Wednesday 20 March 2013

Into Alsace

Very tired tonight so this will probably be brief.

We thoroughly recommend the B&B at Villers Ste Gertrude - only open 5 months and run with all the passion and professionalism you could desire. It would make an excellent base for touring in the region - very beautiful wooded hills and valleys, Roman sites, nice local food, etc.  So - not at all pretentious or over-glamorised, but classy, calm and restorative.

We drove up over the high ridge at the south of the Ardennes - through divinely beautiful snow decorating the trees on either side of the motorway - the trees transformed into startling black and white sculptures, and the snowflakes doing that mysterious thing where they are almost stationary if you stand still but they whizz past at blizzard speed as you drive past them (an optical illusion).
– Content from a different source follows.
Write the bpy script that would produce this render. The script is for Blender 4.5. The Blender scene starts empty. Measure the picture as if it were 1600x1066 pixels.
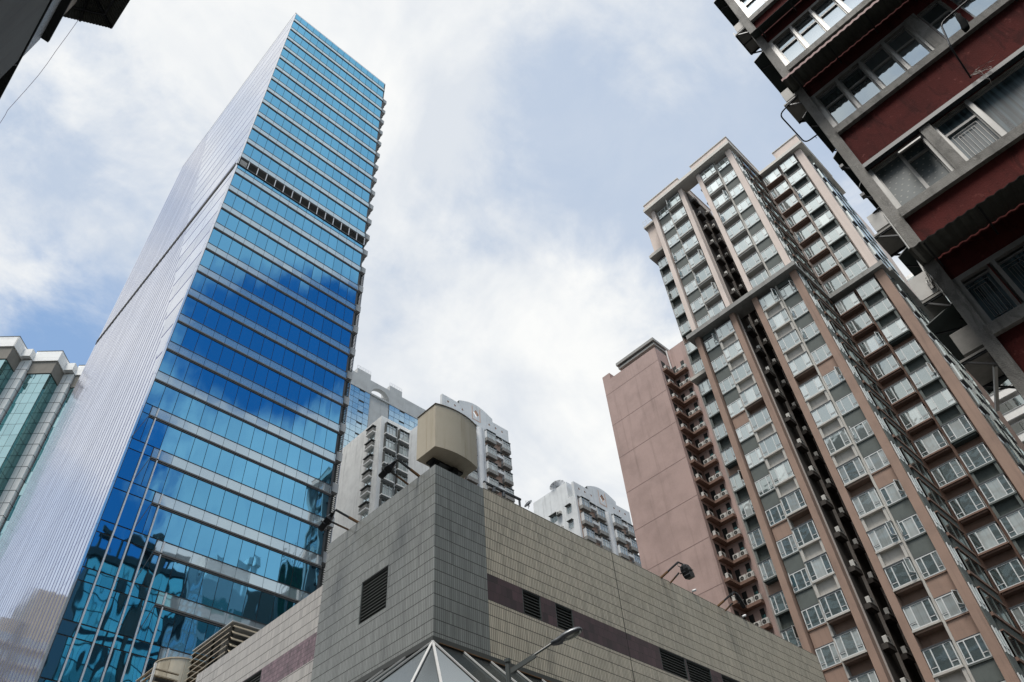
import bpy, math, random
from mathutils import Vector, Matrix
R = math.radians
random.seed(7)
scene = bpy.context.scene
COL = scene.collection

# ------------------------------------------------------------------ camera
cam_d = bpy.data.cameras.new("camera"); cam = bpy.data.objects.new("camera", cam_d); COL.objects.link(cam)
cam_d.sensor_width = 36.0; cam_d.lens = 26.704; cam_d.clip_start = 0.05; cam_d.clip_end = 6000
rt = Vector((0.72244186, -0.68850742, -0.06352389)); up = Vector((-0.4715739, -0.55782911, 0.6829676)); fw = Vector((0.50566374, 0.46344818, 0.72768123))
m3 = Matrix((rt, up, -fw)).transposed()
cam.matrix_world = Matrix.Translation((0, 0, 1.6)) @ m3.to_4x4()
scene.camera = cam

# ------------------------------------------------------------------ light
SUN_EL, SUN_AZ = R(70), R(200)          # azimuth measured from +X towards +Y
sd = bpy.data.lights.new("sun", 'SUN'); sd.energy = 3.3; sd.angle = R(20); sd.color = (1.0, 0.955, 0.89)
so = bpy.data.objects.new("sun", sd); COL.objects.link(so)
sdir = Vector((math.cos(SUN_EL)*math.cos(SUN_AZ), math.cos(SUN_EL)*math.sin(SUN_AZ), math.sin(SUN_EL)))
so.rotation_euler = sdir.to_track_quat('Z', 'Y').to_euler(); so.location = (0, 0, 200)

scene.view_settings.view_transform = 'Standard'; scene.view_settings.look = 'None'
scene.view_settings.exposure = 0.58; scene.view_settings.gamma = 1.0
scene.cycles.max_bounces = 6; scene.cycles.diffuse_bounces = 3; scene.cycles.glossy_bounces = 4
scene.cycles.transparent_max_bounces = 6
scene.cycles.sample_clamp_indirect = 6.0

def N(nt, t, **kw):
    n = nt.nodes.new(t)
    for k, v in kw.items():
        if k.startswith('i_'):
            key = k[2:]
            n.inputs[int(key) if key.isdigit() else key].default_value = v
        else: setattr(n, k, v)
    return n
def Mth(nt, op, a, b=None, c=None, clamp=False):
    n = nt.nodes.new('ShaderNodeMath'); n.operation = op; n.use_clamp = clamp
    for i, v in enumerate((a, b, c)):
        if v is None: continue
        if isinstance(v, (int, float)): n.inputs[i].default_value = v
        else: nt.links.new(v, n.inputs[i])
    return n.outputs[0]
def smooth(nt, v, a, b):
    n = nt.nodes.new('ShaderNodeMapRange'); n.interpolation_type = 'SMOOTHSTEP'
    n.inputs['From Min'].default_value = a; n.inputs['From Max'].default_value = b
    nt.links.new(v, n.inputs['Value']); return n.outputs[0]
def mixc(nt, fac, a, b):
    n = nt.nodes.new('ShaderNodeMix'); n.data_type = 'RGBA'
    for idx, v in ((0, fac), (6, a), (7, b)):
        if isinstance(v, (int, float)): n.inputs[idx].default_value = v
        elif isinstance(v, tuple): n.inputs[idx].default_value = (*v, 1) if len(v) == 3 else v
        else: nt.links.new(v, n.inputs[idx])
    return n.outputs[2]

world = bpy.data.worlds.new("World"); scene.world = world; world.use_nodes = True
nt = world.node_tree; nt.nodes.clear()
out = N(nt, 'ShaderNodeOutputWorld'); bg = N(nt, 'ShaderNodeBackground'); bg.inputs[1].default_value = 0.1
nt.links.new(bg.outputs[0], out.inputs[0])
sky = N(nt, 'ShaderNodeTexSky', sky_type='NISHITA', sun_disc=False, sun_elevation=SUN_EL, sun_rotation=R(90)-SUN_AZ, air_density=1.0, dust_density=0.15, ozone_density=4.0)
tc = N(nt, 'ShaderNodeTexCoord'); sep = N(nt, 'ShaderNodeSeparateXYZ'); nt.links.new(tc.outputs['Generated'], sep.inputs[0])
den = Mth(nt, 'ADD', Mth(nt, 'MAXIMUM', sep.outputs[2], 0.02), 0.25)
cx = Mth(nt, 'DIVIDE', sep.outputs[0], den); cy = Mth(nt, 'DIVIDE', sep.outputs[1], den)
cmb = N(nt, 'ShaderNodeCombineXYZ'); nt.links.new(cx, cmb.inputs[0]); nt.links.new(cy, cmb.inputs[1]); cmb.inputs[2].default_value = 3.7
n1 = N(nt, 'ShaderNodeTexNoise', i_Scale=3.4, i_Detail=10.0, i_Roughness=0.62, i_Distortion=0.25); nt.links.new(cmb.outputs[0], n1.inputs['Vector'])
n2 = N(nt, 'ShaderNodeTexNoise', i_Scale=1.7, i_Detail=6.0, i_Roughness=0.6, i_Distortion=0.6); nt.links.new(cmb.outputs[0], n2.inputs['Vector'])
n3 = N(nt, 'ShaderNodeTexNoise', i_Scale=9.0, i_Detail=7.0, i_Roughness=0.6, i_Distortion=0.4); nt.links.new(cmb.outputs[0], n3.inputs['Vector'])
# breaks in the cloud deck (negative) and thick banks (positive): direction, angular radius in degrees, amount
BLOBS = [((0.49, 0.047, 0.87), 13, -.26), ((0.331, 0.312, 0.89), 7, -.20), ((0.45, 0.2, 0.87), 8, -.16), ((-0.005, 0.516, 0.857), 7, -.28), ((0.022, 0.744, 0.668), 8, -.20),
         ((0.558, 0.435, 0.707), 5, -.14), ((0.621, 0.057, 0.782), 6, -.12), ((0.066, 0.419, 0.905), 10, .24), ((0.334, 0.186, 0.924), 10, .2), ((0.36, 0.46, 0.81), 12, .18), ((0.625, 0.478, 0.618), 10, .22),
         ((-0.051, 0.665, 0.745), 7, .12), ((0.74, 0.03, 0.66), 7, .08), 
         ((0.28, -0.622, 0.73), 7, -.36), ((0.33, -0.635, 0.70), 6, -.26), ((0.24, -0.64, 0.73), 5, -.16), ((0.197, -0.825, 0.53), 7, -.36), ((0.19, -0.655, 0.73), 4, -.12), ((0.18, -0.42, 0.89), 14, .28), ((0.19, -0.55, 0.81), 6, .18), ((0.27, -0.51, 0.82), 7, .24), ((0.13, -0.64, 0.76), 5, .14),
         ((0.345, -0.734, 0.585), 7, .26), ((0.21, -0.735, 0.645), 6, .14), ((0.38, -0.655, 0.65), 4, .22), ((0.30, -0.82, 0.48), 6, .2),
         ((-0.101, 0.653, 0.751), 5, -.18), ((-0.179, 0.86, 0.478), 5, -.24), ((-0.151, 0.772, 0.618), 8, .2), ((-0.088, 0.451, 0.888), 9, .12), ((-0.8, 0.2, 0.55), 26, .22)]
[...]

The day's driving was quite demanding as we sped along - the skies above us filled with raging black and white cloud systems, and rather threatening. We ditched our plan to go to Trier because it was so squally, dark and cold. We also decided to stay out of Germany as far as possible, because the law there now requires that you have proper snow tyres if there is any snow at all - and of course, we do not.  The fashion/law there now is that you have two full sets of wheels for your car, which you change at the beginning and end of winter - a specialist company stores your other wheels for you, and of course that is a whole level of expense that we Brits do not - at present - even consider.

So, we headed down towards Luxembourg, taking in a very nice coffee at Arlon - a hilltop town of unexpected richesse and grandeur - have never heard of it before - but it has a huge church built in about 1908 with a 100m spire and fantastic quality and space. Lovely.  It also had a banner up saying they will have an Intronisation of the Prince of Carnival in the spring....   Intronisation?

We didn't make Luxembourg in the end, but had our lunch at Mamer - failed to get into a local cafe serving a menu at €10 (full of old people eating sort of choucroute), but secured a great little table in a nearby pizzeria (la Croquante) which was banging - all the local cops eating there, and nice old ladies, and courting couples, and groups of young people - very good indeed.

We stopped for a pee and and glass of water at a quiet little place utterly dominated by another huge chemical plant - Saar something - these factories are terrifying to look at - and with so many people living right next door, you wonder how it's allowed to happen. They have all these chimney belching out fumes and gases, dozens of them.  Folly.

Our plan was to get to Strasbourg but actually we peeled off early here at Saverne - what a pretty place - river, canal, railway, 12thC church, wonderful wooden buildings, brasseries with local wine, lots of boutiques, language schools, hotels, all looking very thriving, just a nice place. We are in the Hotel Europe which is (sort of) 4 star - the lift is SO small you can barely get one person in, let alone 2 or any baggage. It must be built into an old chimney stack.